Trybunał Sprawiedliwości UE uznał w czwartek, że Polska bezprawnie stosuje obniżoną, 7-procentową stawkę VAT na buty i ubranka dla dzieci. Resort finansów czeka na oficjalne uzasadnienie decyzji. Eksperci są zdania, że ceny dziecięcej odzieży wzrosną.



Trybunał Sprawiedliwości UE odrzucił polską argumentację, że stosowanie niższej stawki ma na celu stymulowanie przyrostu naturalnego i przyczynia się do przyspieszenia wzrostu gospodarczego.

Rzeczniczka resortu finansów Magdalena Kobos poinformowała PAP, że ministerstwo czeka na opublikowanie orzeczenia z pełnym uzasadnieniem w Dzienniku Urzędowym UE. "Zapoznanie się z nim pozwoli nam na podjęcie decyzji co do dalszych kroków w tej sprawie" - dodała.

W opinii ekspertów za ubranka dla dzieci klienci zapłacą więcej w przyszłym roku, kiedy to rząd zdecyduje się na nowelizację ustawy o VAT.

Radca prawny z KPMG Tomasz Bełdyga uważa, że po podwyższeniu VAT, produkcja dziecięcych produktów będzie droższa, więc kupujący będzie za nie płacił więcej. Jak zauważa Łukasz Postrzech, starszy konsultant w Accreo Taxand, rodzice będą mogli ratować się w tej sytuacji, pożyczając sobie ubrania i buty, z których wyrosły ich dzieci.

Korzyści z decyzji Trybunału zauważają pracodawcy.
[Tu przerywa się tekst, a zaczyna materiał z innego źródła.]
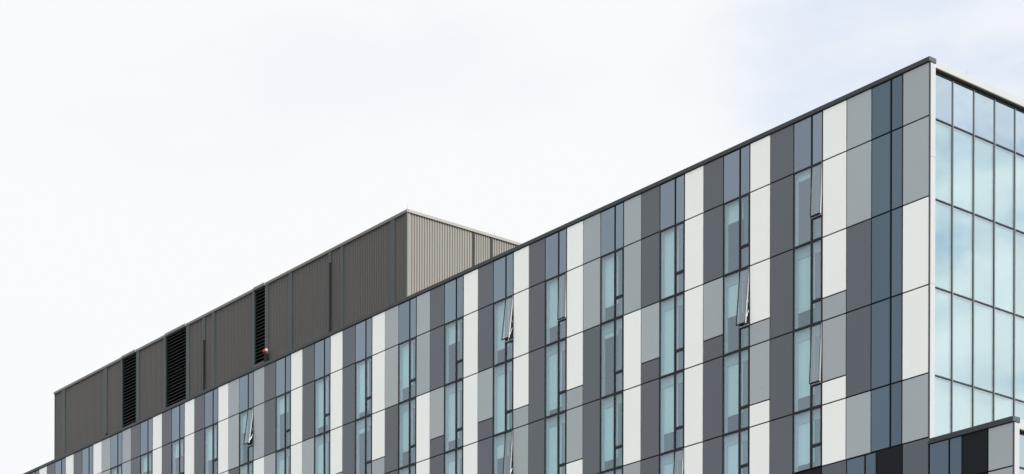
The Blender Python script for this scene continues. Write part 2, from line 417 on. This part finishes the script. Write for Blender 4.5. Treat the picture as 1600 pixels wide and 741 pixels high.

Ich zdaniem m.in. zwiększą się wpływy do budżetu państwa, a ujednolicona stawka VAT pozytywnie wpłynie na działalność samych przedsiębiorców. "Jeżeli chcemy pomóc rodzinom wychowującym dzieci, szczególnie tym najbiedniejszym, to zamiast obniżać VAT, np. na ubranka, powinniśmy zwiększyć zasiłek na dzieci, dofinansowywać przedszkola i żłobki" - podkreśla ekspert PKPP Lewiatan Jeremi Mordasewicz.

KE w lutym 2009 r. roku pozwała Polskę do Trybunału, twierdząc, że unijne prawo nie zezwala na stosowanie obniżonej stawki w wysokości 7 proc., zamiast podstawowej w wysokości 22 proc. Jej zdaniem - zgodnie z unijną dyrektywą VAT z 2006 r. - obniżoną stawkę można stosować tylko w odniesieniu do ściśle określonych towarów i usług, a ubranka dla niemowląt i buciki dziecięce nie figurują w unijnych wykazach.